De entrada nos trajeron un ceviche de pescado y un mezcal. El ceviche estaba insípido. Después vino un molote de plátano con relleno de tinto y una galleta de queso, acompañado con mezcal Unión. Nada especial hasta ahí. El tercer tiempo fue un huarache de suadero con masa en grasa de rib eye y tuétano. Aquí ya empezamos a entendernos, pues han de saber que soy carnívora y amo el colesterol del bueno. Le siguió un tirado de atún con jícama y serrano, y una copa de vino blanco, más bien corrientito. Luego una sopa de fideo con quesillo encapsulado a lo Ferrán Adriá, con un rosado de Casa Madero que no estaba a la temperatura adecuada.
Para el sexto plato, ya los alcoholes comenzaban a hacer estragos. Trajeron a la mesa una trucha con guías, mojo de pepita con chile de agua, piojito, gel de guías y caldo con ejote baby, y con él nos acercaron otro mezcalito comercial de cuyo nombre no quiero acordarme. Este platillo me pareció una excelente propuesta para recordar nuestras raíces, pues tenía todo el sabor de pueblo. A continuación nos sirvieron un pescado frito de palo de chile con pitiona, hartas yerbitas, pápalo quelite, oreja de león, y otras, que se acompañaron muy bien con una cerveza pale ale con pitiona. Han de saber que la pitiona es una planta aromática como la yerbabuena o la menta, que es usada en la cocina oaxaqueña pero que no es fácil de conseguir, por lo que se valora más.
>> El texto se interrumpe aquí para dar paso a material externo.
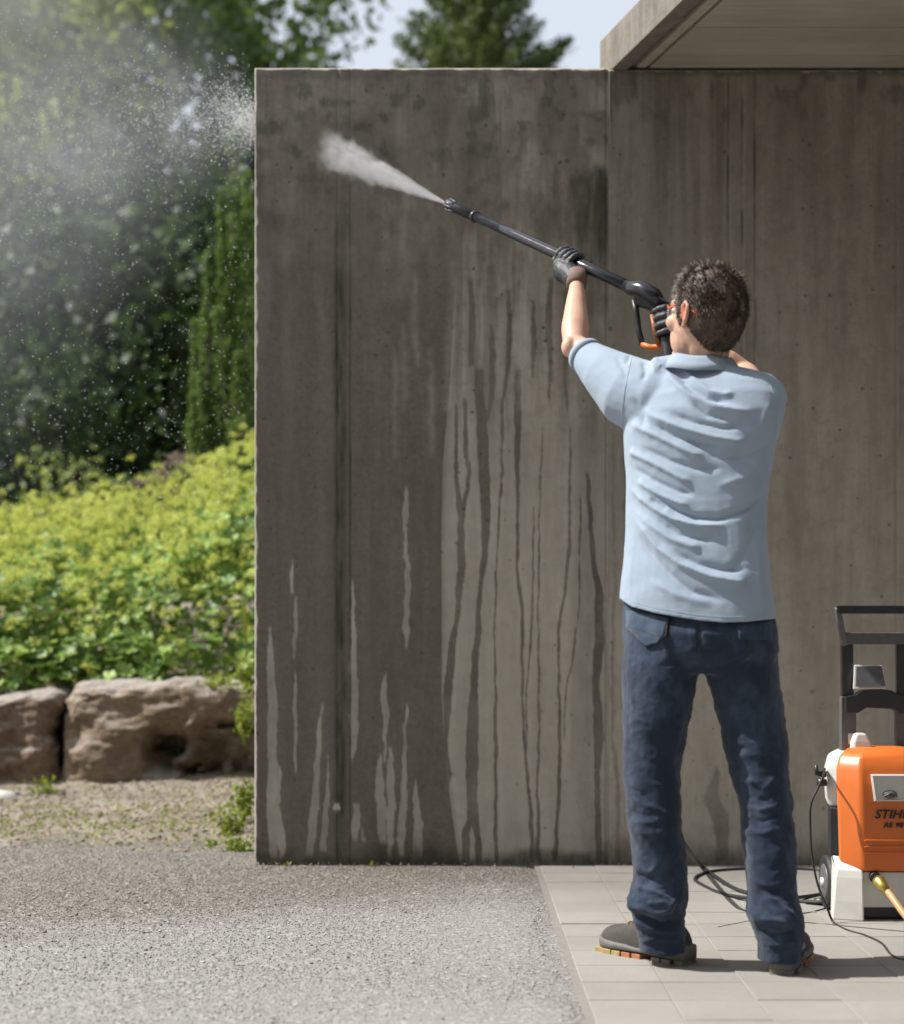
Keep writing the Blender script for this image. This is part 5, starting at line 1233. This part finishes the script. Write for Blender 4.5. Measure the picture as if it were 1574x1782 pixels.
bar(Hp(1456, 1061, -.05), Hp(1591, 1061, -.05), .0125, .012, 'top_grip', MAT['black']); bar(Hp(1464, 1111, -.012), Hp(1583, 1111, -.012), .0185, .012, 'cross_bar', MAT['grey_plastic'])
m = MB(); arch = [Hp(1468, 1212), Hp(1488, 1208), Hp(1500, 1201), Hp(1524, 1198), Hp(1548, 1201), Hp(1560, 1208), Hp(1580, 1212), Hp(1580, 1240), Hp(1562, 1240), Hp(1548, 1233), Hp(1504, 1231), Hp(1490, 1240), Hp(1468, 1240)]
m.poly_prism([p+Vector((0, -.035, 0)) for p in arch], (0, .05, 0)); m.build('lance_holder', MAT['black'], hn, bevel=.003)
m = MB(); m.rings([[Hp(x, y, dy) for x, y, dy in r_] for r_ in ([(1485, 1200, -.03), (1543, 1199, -.03), (1536, 1158, -.01), (1487, 1157, -.01)], [(1485, 1200, -.05), (1543, 1199, -.05), (1536, 1158, -.03), (1487, 1157, -.03)])]); rh = m.build('reel_hook', MAT['white_plastic'], hn, bevel=.003)
m = MB(); m.rings([[Hp(x, y, dy) for x, y, dy in r_] for r_ in ([(1490, 1195, -.050), (1542, 1194, -.050), (1535, 1159, -.032), (1491, 1160, -.032)], [(1490, 1195, -.054), (1542, 1194, -.054), (1535, 1159, -.036), (1491, 1160, -.036)])]); m.build('hook_face', MAT['grey_plastic'], rh, bevel=.001)
m = MB(); m.box(Hp(1482, 1286, -.017), (.015, .003, .032)); m.build('post_sticker', MAT['white_plastic'], hn)
m = MB(); m.rings([[Wp(x, y, z) for x, y in pl] for z, pl in ((.47, [(-.085, .10), (-.015, .10), (-.015, .16), (-.085, .16)]), (.53, [(-.082, .105), (-.030, .105), (-.030, .155), (-.082, .155)]), (.556, [(-.072, .11), (-.042, .11), (-.042, .15), (-.072, .15)]))]); m.build('switch_knob', MAT['white_plastic'], pw, bevel=.006)

# ============================================================ water
def watervol():
    """fan of atomised water: density falls off as the fan opens"""
    m = M('water_spray'); m.t.nodes.remove(m.b); v = m.n('VolumePrincipled'); c = m.n('TexCoord'); s = m.n('SeparateXYZ'); m.l(c.outputs['Object'], s.inputs[0])
    z = m.math('MAXIMUM', s.outputs[2], .004)
    ax = m.math('DIVIDE', s.outputs[0], m.math('ADD', m.math('MULTIPLY', z, .098), .003)); ay = m.math('DIVIDE', s.outputs[1], m.math('ADD', m.math('MULTIPLY', z, .05), .003))
    rr_ = m.math('SQRT', m.math('ADD', m.math('MULTIPLY', ax, ax), m.math('MULTIPLY', ay, ay)))
    cb = m.n('CombineXYZ'); m.l(ax, cb.inputs[0]); m.l(ay, cb.inputs[1]); m.l(m.math('MULTIPLY', z, 3.0), cb.inputs[2])
    n1 = m.noise(cb.outputs[0], 4.2, 4, .65, .3); n2 = m.noise(c.outputs['Object'], 16, 4, .6)
    wob = m.math('ADD', rr_, m.math('MULTIPLY', m.math('SUBTRACT', n2, .5), m.math('MULTIPLY', z, 2.1)))
    edge = m.n('MapRange', interpolation_type='SMOOTHSTEP'); m.l(wob, edge.inputs[0]); edge.inputs[1].default_value = 1.0; edge.inputs[2].default_value = .05; edge.inputs[3].default_value = 0; edge.inputs[4].default_value = 1
    tail = m.ramp(z, .955, .50, 0.0, 1.0)
    den = m.math('DIVIDE', 42.0, m.math('ADD', m.math('MULTIPLY', z, 1.0), .03)); den = m.math('MULTIPLY', den, m.ramp(n1, .34, .66, .12, 1.7))
    m.l(m.math('MULTIPLY', m.math('MULTIPLY', den, edge.outputs[0]), tail), v.inputs['Density'])
    v.inputs['Color'].default_value = (.99, .99, .99, 1); v.inputs['Anisotropy'].default_value = 0.1; m.l(v.outputs[0], m.out.inputs['Volume']); return m.m
jl = .955; m = MB(); m.rings([[Vector((math.cos(a)*(.004+z*.125), math.sin(a)*(.004+z*.07), z)) for a in [2*math.pi*j/20 for j in range(20)]] for z in (0, .1, .3, .5, .7, jl)])
jet = m.build('water_jet', watervol(), None, kind='stuff', label='white fan of water spraying from the nozzle onto the wall')
jd = ldir.copy(); tmp = (Vector((0, 0, 1))-jd*jd.z).normalized(); jet.matrix_world = Matrix.Translation(LB-ldir*.002) @ Matrix((tmp, jd.cross(tmp)*1, jd)).transposed().to_4x4()
def mistvol():
    m = M('water_mist'); m.t.nodes.remove(m.b); v = m.n('VolumePrincipled'); c = m.n('TexCoord'); o = c.outputs['Object']; s = m.n('SeparateXYZ'); m.l(o, s.inputs[0])
    # plume starts at the wall end and drifts left, up and down
    dx = m.math('SUBTRACT', wx(440), s.outputs[0]); t = m.math('MAXIMUM', dx, 0.0)
    cz = m.math('ADD', wz(195), m.math('MULTIPLY', t, .05)); dz = m.math('SUBTRACT', s.outputs[2], cz); dy = m.math('SUBTRACT', s.outputs[1], 6.32)
    wd = m.math('ADD', .13, m.math('MULTIPLY', t, .95))
    q = m.math('SQRT', m.math('ADD', m.math('MULTIPLY', dz, dz), m.math('MULTIPLY', m.math('MULTIPLY', dy, dy), 1.6)))
    rad = m.math('DIVIDE', q, wd)
    ex = m.math('POWER', 2.718, m.math('MULTIPLY', m.math('MULTIPLY', rad, rad), -1.7))
    n = m.noise(o, 2.1, 5, .62, .5)
    near = m.math('DIVIDE', .37, m.math('ADD', t, .16)); den = m.math('MULTIPLY', m.math('MULTIPLY', near, ex), m.ramp(n, .36, .66, .08, 1.6))
    den = m.math('MULTIPLY', den, m.ramp(dx, -.02, .03))
    side = m.math('MULTIPLY', m.ramp(dx, 2.7, 1.2, .0, 1.0), m.math('MULTIPLY', m.ramp(s.outputs[2], 4.55, 4.0), m.math('MULTIPLY', m.ramp(s.outputs[1], 5.2, 5.5), m.ramp(s.outputs[1], 7.5, 7.1))))
    m.l(m.math('MULTIPLY', den, side), v.inputs['Density']); v.inputs['Color'].default_value = (.90, .94, .98, 1); v.inputs['Anisotropy'].default_value = .2
    m.l(v.outputs[0], m.out.inputs['Volume']); return m.m
m = MB(); m.box((wx(440)-1.48, 6.35, 3.0), (3.0, 2.3, 3.2)); m.build('water_mist', mistvol(), None, kind='stuff', label='pale mist of spray drifting left from the end of the wall')
# droplets
rng = np.random.default_rng(3)
n = 11000; t = rng.random(n)**1.5*1.9; a = rng.standard_normal(n)*(.05+.25*t)*.9-.14*t*t; cz = wz(200)+a
X = wx(438)-t; Z = cz+.05*t; Y = 6.3+rng.standard_normal(n)*(.06+.18*t)
n3 = 3200; X = np.concatenate([X, rng.uniform(wx(-60), wx(436), n3)]); Z = np.concatenate([Z, rng.uniform(wz(900), wz(150), n3)]); Y = np.concatenate([Y, rng.uniform(5.8, 6.9, n3)])
n4 = 2600; ang = R(150)+rng.standard_normal(n4)*.5; rr_ = np.abs(rng.standard_normal(n4))*.11; X = np.concatenate([X, wx(441)+np.cos(ang)*rr_]); Z = np.concatenate([Z, wz(215)+np.sin(ang)*rr_+rng.standard_normal(n4)*.03]); Y = np.concatenate([Y, 6.25+rng.standard_normal(n4)*.03])
n = len(X); r = .0009+.0017*rng.random(n)**3
base = np.array([(1, 0, 0), (0, 1, 0), (-1, 0, 0), (0, -1, 0), (0, 0, 1), (0, 0, -1)], float); fc = np.array([(0, 1, 4), (1, 2, 4), (2, 3, 4), (3, 0, 4), (1, 0, 5), (2, 1, 5), (3, 2, 5), (0, 3, 5)])
V = np.stack([X, Y, Z], 1)[:, None]+base[None]*r[:, None, None]*rng.uniform(.7, 1.3, (n, 1, 3)); Fc = (fc[None]+(np.arange(n)*6)[:, None, None]).reshape(-1, 3)
dm = simple('water_droplet', (.85, .87, .88), .12, .02)
link('water_droplets', arrmesh('water_droplets', V.reshape(-1, 3), Fc), dm, None, kind='stuff', label='fine water droplets flying off the end of the wall')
Cuentan las abuelas que tiene propiedades analgésicas y antireumáticas. Mientras nos explicaban esto llegó un pasaboca de helado de sandía con pitiona, para limpiar boca, porque la degustación aún no terminaba. El noveno tiempo fue un taquito de lechón delicioso con una copa de Nebbiolo Cetto, que resbaló bien, aunque pudo haber sido mejor. Yo pensaba en aquel cántico jarocho que dice “no es que sea tragón, es que no me gusta malpasarme”, cuando trajeron un puerco en waxmole, con brotes y chicharrón. Uff, exquisito. Lo acompañaron con un Barbera de Santo Tomás, que tuvo mejores años. Terminamos con una nieve de cacao, buñuelo y mousse de… miento, no recuerdo de qué fue el mousse, ya las copas se habían encargado de hacer que perdiéramos puntual registro.
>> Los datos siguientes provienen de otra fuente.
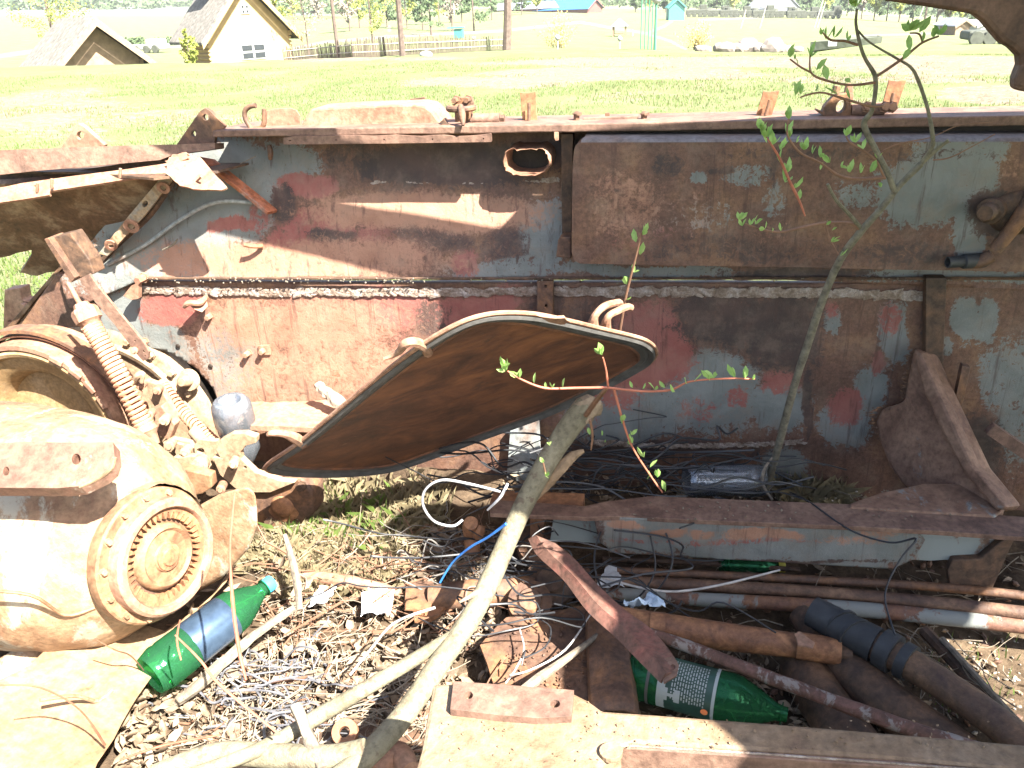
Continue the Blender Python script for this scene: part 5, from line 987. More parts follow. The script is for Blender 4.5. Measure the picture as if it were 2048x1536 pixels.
twig(lg, [(1215, 775, 1.22, 6), (1150, 776, 1.22, 5), (1090, 776, 1.21, 5), (1045, 760, 1.20, 4), (1015, 742, 1.19, 3)], [(1012, 742, 1.19, 7), (1038, 755, 1.2, 4), (1068, 768, 1.2, 1), (1105, 776, 1.21, 2), (1092, 776, 1.21, 1), (1125, 776, 1.21, 1), (1010, 735, 1.19, 3)], .024, TWIGR, 2)
twig(lg, [(1215, 775, 1.22, 5), (1280, 782, 1.22, 5), (1340, 780, 1.22, 5), (1380, 763, 1.22, 4), (1450, 757, 1.22, 4), (1510, 758, 1.22, 3)], [(1265, 776, 1.22, 1), (1285, 778, 1.22, 1), (1310, 780, 1.22, 2), (1330, 776, 1.22, 1), (1350, 784, 1.22, 1), (1372, 768, 1.22, 1), (1388, 762, 1.22, 1), (1428, 756, 1.22, 3), (1420, 762, 1.22, 2), (1470, 755, 1.22, 2), (1490, 757, 1.22, 3), (1505, 760, 1.22, 2)], .025, TWIGR, 3)
twig(lg, [(1216, 772, 1.22, 5), (1212, 740, 1.21, 4), (1206, 715, 1.2, 3)], [(1204, 710, 1.19, 6)], .024, TWIGR, 4)
twig(lg, [(1228, 778, 1.23, 6), (1245, 840, 1.23, 5), (1265, 895, 1.24, 4), (1300, 950, 1.25, 4), (1325, 985, 1.25, 3)], [(1243, 845, 1.23, 2), (1262, 870, 1.24, 2), (1262, 890, 1.24, 4), (1288, 915, 1.24, 2), (1300, 935, 1.25, 1), (1315, 955, 1.25, 3), (1298, 952, 1.25, 2), (1330, 980, 1.25, 5)], .022, TWIGR, 5)
twig(lg, [(1180, 840, 1.27, 6), (1185, 870, 1.28, 5), (1182, 900, 1.29, 3)], [(1180, 870, 1.28, 1), (1204, 872, 1.28, 1), (1210, 885, 1.28, 2)], .018, TWIG, 6)
twig(lg, [(1092, 950, 1.22, 4), (1085, 920, 1.2, 3)], [(1086, 925, 1.2, 3), (1092, 952, 1.2, 6), (1098, 890, 1.22, 3)], .018, TWIG, 7)
# young shoot behind the hatch
sh_ = empty('green_shoot', P(1248, 610, Y=1.75)); tag(sh_, 'slender green leafy shoot rising between the hatch hinge and the fuel box', 'plant')
twig(sh_, [(1240, 660, 1.80, 6), (1250, 600, 1.78, 6), (1262, 550, 1.76, 5), (1275, 500, 1.74, 4), (1283, 465, 1.73, 3)], [(1252, 600, 1.78, 1), (1256, 570, 1.77, 2), (1268, 545, 1.76, 2), (1270, 530, 1.76, 1), (1280, 510, 1.75, 3), (1272, 485, 1.74, 4), (1285, 470, 1.73, 5)], .03, TWIG, 11)
# red twig in front of the left bottle
rt_ = tag(tube('red_twig', [(470, 985, .98, 5), (466, 1020, .97, 6), (460, 1100, .95, 6), (465, 1200, .92, 7), (478, 1300, .89, 8), (492, 1360, .87, 5)], TWIGR, None, 7, 5, False, .1), 'upright red brown bare twig in front of the toothed ring and green bottle', 'twig')
for i, pts in enumerate(([(350, 1270, .88, 3), (400, 1320, .87, 5), (440, 1370, .86, 6), (560, 1470, .84, 5)], [(240, 1520, .84, 4), (330, 1490, .86, 5), (440, 1470, .88, 4)], [(0, 1370, .70, 3), (80, 1375, .74, 4), (160, 1420, .78, 4), (210, 1490, .82, 5)], [(360, 1240, .95, 3), (354, 1280, .94, 4), (362, 1320, .93, 3)])):
    tag(tube('red_twig', pts, TWIGR, None, 6, 5, False, .1), ['red twig crossing the litter below the left bottle', 'low red twig along the bottom edge of the litter', 'thin red twig arching over the pale casting', 'short red twig beside the base of the left bottle'][i], 'twig')
for i, pts in enumerate(([(290, 1440, 1.02, 12), (380, 1385, 1.05, 24), (440, 1330, 1.1, 24), (520, 1262, 1.17, 18), (590, 1215, 1.22, 14)], [(570, 1070, 1.42, 10), (590, 1140, 1.35, 16), (600, 1220, 1.28, 12)], [(590, 1410, .90, 22), (620, 1480, .86, 26), (650, 1540, .82, 30)])):
    tag(tube('dead_stick', pts, DEADW, None, 8, 5, False, .12), ['thick grey dead stick lying beside the left green bottle', 'short grey stick below the dark bearing block', 'pale stick crossing the two branches at the bottom'][i], 'stick')
# tall sapling on the right
sg = empty('sapling', P(1545, 960, Y=1.93)); tag(sg, 'tall leafing sapling growing inside the hull and reaching above its rim', 'sapling')
tube('trunk', [(1530, 985, 1.93, 17), (1545, 935, 1.92, 15), (1568, 850, 1.89, 15), (1592, 760, 1.86, 15), (1615, 690, 1.84, 16), (1645, 600, 1.81, 15), (1680, 520, 1.78, 15), (1720, 465, 1.75, 15), (1760, 420, 1.73, 13), (1800, 370, 1.72, 12), (1842, 328, 1.71, 13)], BARKG, sg, 12, 6, False, .03)
tube('branch', [(1842, 328, 1.71, 10), (1860, 300, 1.70, 9), (1866, 280, 1.69, 9), (1856, 220, 1.68, 7), (1838, 165, 1.67, 7), (1822, 135, 1.66, 6), (1790, 115, 1.66, 5), (1740, 85, 1.65, 4), (1715, 60, 1.64, 4)], BARKG, sg, 8, 5, False, .03)
tube('branch', [(1842, 328, 1.71, 9), (1870, 302, 1.70, 8), (1897, 280, 1.69, 7)], BARK, sg, 8, 3, False, .03)
tube('branch', [(1790, 385, 1.72, 12), (1775, 345, 1.71, 11), (1752, 300, 1.70, 11), (1728, 250, 1.69, 12), (1742, 225, 1.68, 10), (1750, 190, 1.67, 9), (1750, 152, 1.66, 9), (1732, 120, 1.65, 7), (1722, 95, 1.64, 7), (1712, 50, 1.63, 6), (1714, 18, 1.62, 5)], BARKG, sg, 8, 5, False, .03)
tube('branch', [(1727, 462, 1.75, 9), (1700, 430, 1.73, 8), (1672, 400, 1.72, 7), (1655, 368, 1.71, 6)], BARK, sg, 8, 4, False, .04)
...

Nos despedimos después de una espléndida velada –la compañía siempre hace mejor la noche–, y luego de preguntar qué habíamos roto, porque es rico, pero un poquito caro. En resumen, el lugar muy bien, la comida bien, sólo es cuestión de que cuiden un poquito un par de platos que desmerecen el menú de degustación o los cambien. Donde sí les pongo una espantosa equis es en las bebidas del maridaje. A quienes nos gustan los mezcales no nos importan las marcas, sino su variedad, su cuerpo, la capacidad de detonar en nosotros experiencias, recuerdos. Valdría la pena que el chef se acercara un poco más a los maestros mezcaleros y subiera una rayita la calidad de los vinos que sirve, para que su cocina no desmerezca. Salimos al fresco de la noche oaxaqueña. Nos despidió un cuadro de Filemón Santiago, y entre el color, la música de una calenda y el cielo estrellado, sentimos que era un buen pretexto para abrazarnos.